20 de out. de 2011

Tengo Miedo não sabe em qual ardiloso Ulisses se espelhará!




O astuto e ardiloso Ulisses flagrado, em sua excitação, por Nausicaa e suas secretárias, a lavar roupa à beira do riacho, foi levado à cidade, onde, se tornou narrador, da história que narrava Homero.
Voltar para casa, queria, não sem antes, complicar-se em no negro mar, e descomplicar com um truque, um lampejo de sabedoria e contingência. Sua astúcia e seus ardis foram reverenciados.
Dante não via a coisa da mesma maneira que Homero. Ou melhor, os mil-e-trezentos “Trecento” florentino não o viram como em tempos de civilização grega. Dante era católico. Foi ordenado por Santo Tomás de Aquino, estudando Aristóteles que era a maior senão única referência com sua Ética. Isso dito, para me situar, prossigo, a dizer que o inferno de Dante não deve ser visto tão somente como uma doutrinação, antes uma visão, uma figura poética. Ulisses também visitara o Hades, na Odisseia.
Agora Dante o coloca no inferno. Certo é que não se trata do inferno dos traidores, que é a profundeza da coisa e por sinal gelada. Ulisses está no Malebolge, que é o oitavo círculo, onde se encontram os que abusaram da capacidade intelectual, e ai vivem em chama errante.
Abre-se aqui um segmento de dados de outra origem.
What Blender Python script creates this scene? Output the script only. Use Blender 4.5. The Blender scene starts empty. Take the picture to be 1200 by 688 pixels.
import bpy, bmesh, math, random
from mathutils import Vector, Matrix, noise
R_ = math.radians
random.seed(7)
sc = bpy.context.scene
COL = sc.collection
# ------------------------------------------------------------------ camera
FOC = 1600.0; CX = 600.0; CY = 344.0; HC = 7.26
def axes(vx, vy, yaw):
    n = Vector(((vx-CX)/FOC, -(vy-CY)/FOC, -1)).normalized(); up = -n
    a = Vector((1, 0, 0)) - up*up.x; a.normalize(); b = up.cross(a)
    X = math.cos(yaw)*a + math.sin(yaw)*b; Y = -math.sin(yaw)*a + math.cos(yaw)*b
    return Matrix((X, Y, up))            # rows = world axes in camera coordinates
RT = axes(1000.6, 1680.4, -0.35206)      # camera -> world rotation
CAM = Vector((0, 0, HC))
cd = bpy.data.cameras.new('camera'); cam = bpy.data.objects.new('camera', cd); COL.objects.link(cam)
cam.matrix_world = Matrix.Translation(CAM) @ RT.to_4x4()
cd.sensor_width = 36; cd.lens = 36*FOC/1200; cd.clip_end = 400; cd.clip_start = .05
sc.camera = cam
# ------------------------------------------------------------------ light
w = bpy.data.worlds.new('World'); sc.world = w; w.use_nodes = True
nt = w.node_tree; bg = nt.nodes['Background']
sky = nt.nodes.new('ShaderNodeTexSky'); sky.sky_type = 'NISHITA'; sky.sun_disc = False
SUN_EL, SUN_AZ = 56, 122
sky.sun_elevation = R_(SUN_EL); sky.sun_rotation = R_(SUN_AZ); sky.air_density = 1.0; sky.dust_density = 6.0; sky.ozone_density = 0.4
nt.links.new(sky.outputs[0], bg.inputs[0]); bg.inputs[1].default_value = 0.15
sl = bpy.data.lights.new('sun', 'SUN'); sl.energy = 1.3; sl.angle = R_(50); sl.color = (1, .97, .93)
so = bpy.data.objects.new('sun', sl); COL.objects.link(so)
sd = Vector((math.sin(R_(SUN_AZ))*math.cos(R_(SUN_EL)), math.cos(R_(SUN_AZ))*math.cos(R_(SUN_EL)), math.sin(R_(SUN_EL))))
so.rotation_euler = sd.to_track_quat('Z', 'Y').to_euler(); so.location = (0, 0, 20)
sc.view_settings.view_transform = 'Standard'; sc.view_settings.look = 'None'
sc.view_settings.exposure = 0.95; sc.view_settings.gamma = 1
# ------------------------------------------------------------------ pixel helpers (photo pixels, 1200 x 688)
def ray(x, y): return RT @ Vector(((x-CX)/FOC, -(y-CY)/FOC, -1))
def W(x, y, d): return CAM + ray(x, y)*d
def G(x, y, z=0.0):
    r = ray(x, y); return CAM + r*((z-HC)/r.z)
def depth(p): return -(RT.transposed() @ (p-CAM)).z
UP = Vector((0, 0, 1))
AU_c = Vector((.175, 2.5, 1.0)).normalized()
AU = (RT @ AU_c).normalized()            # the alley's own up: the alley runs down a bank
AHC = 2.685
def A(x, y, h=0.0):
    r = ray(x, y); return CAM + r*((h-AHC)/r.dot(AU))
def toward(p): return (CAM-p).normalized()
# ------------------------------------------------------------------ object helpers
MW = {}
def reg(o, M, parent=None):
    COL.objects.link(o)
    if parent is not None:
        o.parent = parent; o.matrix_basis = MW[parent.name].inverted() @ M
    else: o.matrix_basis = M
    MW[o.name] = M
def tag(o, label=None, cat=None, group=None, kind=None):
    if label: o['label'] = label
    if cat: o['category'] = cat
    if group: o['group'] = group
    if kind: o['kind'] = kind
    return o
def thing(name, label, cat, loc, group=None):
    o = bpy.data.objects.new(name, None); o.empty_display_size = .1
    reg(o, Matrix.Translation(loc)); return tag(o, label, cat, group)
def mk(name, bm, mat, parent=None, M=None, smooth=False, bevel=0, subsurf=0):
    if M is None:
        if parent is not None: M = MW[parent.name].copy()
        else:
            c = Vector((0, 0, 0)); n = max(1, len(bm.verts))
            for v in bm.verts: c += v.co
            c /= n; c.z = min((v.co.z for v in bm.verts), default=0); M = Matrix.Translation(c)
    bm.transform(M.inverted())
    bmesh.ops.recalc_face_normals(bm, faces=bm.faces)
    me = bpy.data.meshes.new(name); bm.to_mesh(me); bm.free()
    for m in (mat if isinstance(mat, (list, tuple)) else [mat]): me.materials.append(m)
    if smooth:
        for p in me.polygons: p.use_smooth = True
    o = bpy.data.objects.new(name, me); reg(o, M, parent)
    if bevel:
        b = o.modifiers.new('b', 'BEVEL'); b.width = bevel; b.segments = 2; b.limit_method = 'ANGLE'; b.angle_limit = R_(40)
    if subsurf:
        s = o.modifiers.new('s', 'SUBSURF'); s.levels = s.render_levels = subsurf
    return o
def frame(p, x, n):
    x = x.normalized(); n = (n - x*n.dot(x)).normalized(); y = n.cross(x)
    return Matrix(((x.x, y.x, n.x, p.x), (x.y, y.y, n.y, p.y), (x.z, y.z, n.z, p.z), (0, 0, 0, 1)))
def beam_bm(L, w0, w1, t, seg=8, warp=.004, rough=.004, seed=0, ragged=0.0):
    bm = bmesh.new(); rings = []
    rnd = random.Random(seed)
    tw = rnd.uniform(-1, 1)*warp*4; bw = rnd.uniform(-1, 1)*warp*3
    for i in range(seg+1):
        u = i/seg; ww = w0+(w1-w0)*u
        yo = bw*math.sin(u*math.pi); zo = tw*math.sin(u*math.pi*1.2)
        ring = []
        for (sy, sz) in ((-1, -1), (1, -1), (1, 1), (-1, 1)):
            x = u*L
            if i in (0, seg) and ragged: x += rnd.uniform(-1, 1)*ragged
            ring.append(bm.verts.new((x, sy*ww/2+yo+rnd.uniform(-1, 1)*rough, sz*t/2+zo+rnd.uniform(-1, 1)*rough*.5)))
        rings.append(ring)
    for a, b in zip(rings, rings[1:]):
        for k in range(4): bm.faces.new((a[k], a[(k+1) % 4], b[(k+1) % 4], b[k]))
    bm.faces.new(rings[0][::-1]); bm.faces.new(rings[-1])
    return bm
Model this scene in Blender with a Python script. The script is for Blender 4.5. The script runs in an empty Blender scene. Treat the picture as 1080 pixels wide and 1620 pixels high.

Ulisses é o titã do saber, sempre a estimular, o desejo de sempre, novas aventuras, nos companheiros, já velhos, tardios, tão só com vontade de voltarem para Ítaca, mas veja como Ulisses é um vira-latas:

Ó frati – disse – che per cento milia
perigli siete giunti a occidente,
a questa tanto piccola vigilia.

Dei nostri sensi ch´è del rimanente,
non vogliate negar l´esperienza
diretro al sol, del mondo senza gente,

considerate la vostra semenza:
fatti non foste a viver come bruti,
ma per seguir virtute e conoscenza. (XXVI, 112-120)

( ó irmãos – disse – que por cem mil\ perigos estão juntos nesse ocidente\, nessa rápida vigília\\ dos sentidos que nos sobra\ vocês não vão impedir outra experiência\ no caminho do sol, mundo de ninguém\\ considerem que semente sois,\ não foram feitos para viver como brutos,\ mas para perseguir a virtude e o conhecimento. )

Ulisses precisa de companheiros, e com essa astúcia os consegue inflamar. E saem a cantar:

volta nostra poppa nel mattino
dei remi facemmo ala al folle volo.

(voltaram a popa para o oriente, e os remos foram asas do louco voo.)

O que vem a seguir no poema é maravilhoso, mas o terror é também magnificado assim:

che de la nova terra un turbo nacque
e percosse del legno il primo canto.
Tre volte il fe´girar com tutte l´acque,

a la quarta levar la poppa in suso
a prora irre in giù come altrui piacque,
in fin ch´il mar fu sopra noi rinchiuso

( O turbilhão nasceu na terra nova\ o barco(o lenho) soou o primeiro canto a quina\ e a água toda o fez girar três vezes\\ na quarta a popa levantou\ e a proa mergulhou com outro, outrem, alguém quis,\ e o mar fechou-se sobre nós)

Dante também dá a palavra a Ulisses, aliás a última palavra, a palavra que põe fim às fraudes e astúcias do grego. É assim que Dante, na sombra das doutrinas medievais, faz sumir do mapa os tais ardis, são as duras penas. Mas a culpa é do grego, que prestes a descansar nos braços de Penélope, se deixa enredar pelo risco de conhecer o escuro das profundezas do oceano.

Já em Joyce, Ulisses é um despistado judeu, um saco de enganos, talvez um chifrudo, talvez pois a única certeza que teve, foi de sentir algo como restos de sêmen entre as nádegas de sua Molly, que em vez dos braços de Afrodite, tem por alcova um prostíbulo fedorento de Dublin, onde toda a astucia e ardis são empregados para vender um retângulo publicitário de um canto de jornal para um chaveiro. E pela manhã ler um jornal antigo enquanto defeca, rapidamente, para não ter hemorroidas, esta é uma de suas sabedorias.